Dean's Message
Opportunities to teach are not always as fun as we would like them to be
Dean Paul Voakes |
Faculty members are always on the lookout for "teachable moments" in the School's everyday activities. This semester we've had no shortage of teachable moments – and not all of them have been particularly pleasant.
I do believe, however, that student journalism at the School has emerged stronger as a result. These young editors have begun to develop a more nuanced understanding of the delicate balance between free speech and journalistic social responsibility. As the story on Page 22 details, The Campus Press published a piece of intended satire in February that just wasn't funny. Now if a satire about the quality of the food at the Alferd Packer Grill falls flat, readers and staffers shake their heads and move on. But this piece was about race relations on campus. Its literary failure was incendiary, to say the least.

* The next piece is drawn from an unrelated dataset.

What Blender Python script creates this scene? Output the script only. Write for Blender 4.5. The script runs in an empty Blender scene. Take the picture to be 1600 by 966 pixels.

• Teachable moment #1: Journalists are accountable to their readers. For a number of reasons, Campus Press editors haven't taken much heat from campus readers in recent years. On this occasion, they were publicly called upon – repeatedly – to explain and to apologize. To the students' credit, they did. They also changed the paper's mission statement from a tone of edginess to one of community-building.
• Teachable Moment #2: The racial climate on the Boulder campus isn't as bucolic as the editors had thought. In the days following the outcry, editors listened hard – possibly for the first time – to students of color describing the unease, the frustrations and in some cases the fear involved in being a student of color at CU-Boulder. With the help of a professional trainer, the staff has begun to understand what it means to cover diverse communities respectfully.
• Teachable Moment #3: Opinion editing is one of the most difficult tasks in journalism. Editors must promote a robust and diverse range of viewpoints, but at the same time they must establish a civil tone for the discourse. The students have adopted a new policy with which to select and edit opinion pieces – and red-flag the pieces that look provocative.
• Teachable Moment #4: This one's for the faculty and the dean. The Campus Press has operated as a course within the School's curriculum, but with a strong ethos of student-editorial independence, for more than 20 years. It's neither a traditional class nor an independent student paper. This ambiguity eventually led to an extremely hurtful, and extremely public, mistake. This spring the faculty has been working toward a new system of student media that will minimize the odds of repeating this incident – without compromising students' editorial autonomy.
And so we teach, and we learn – sometimes in ways we couldn't have planned. That's journalism for you. Whenever student journalists try out new skills in a free-press environment, mistakes will happen from time to time. But this time it was painful. I do want to apologize on behalf of the School for the upset that our student publication created.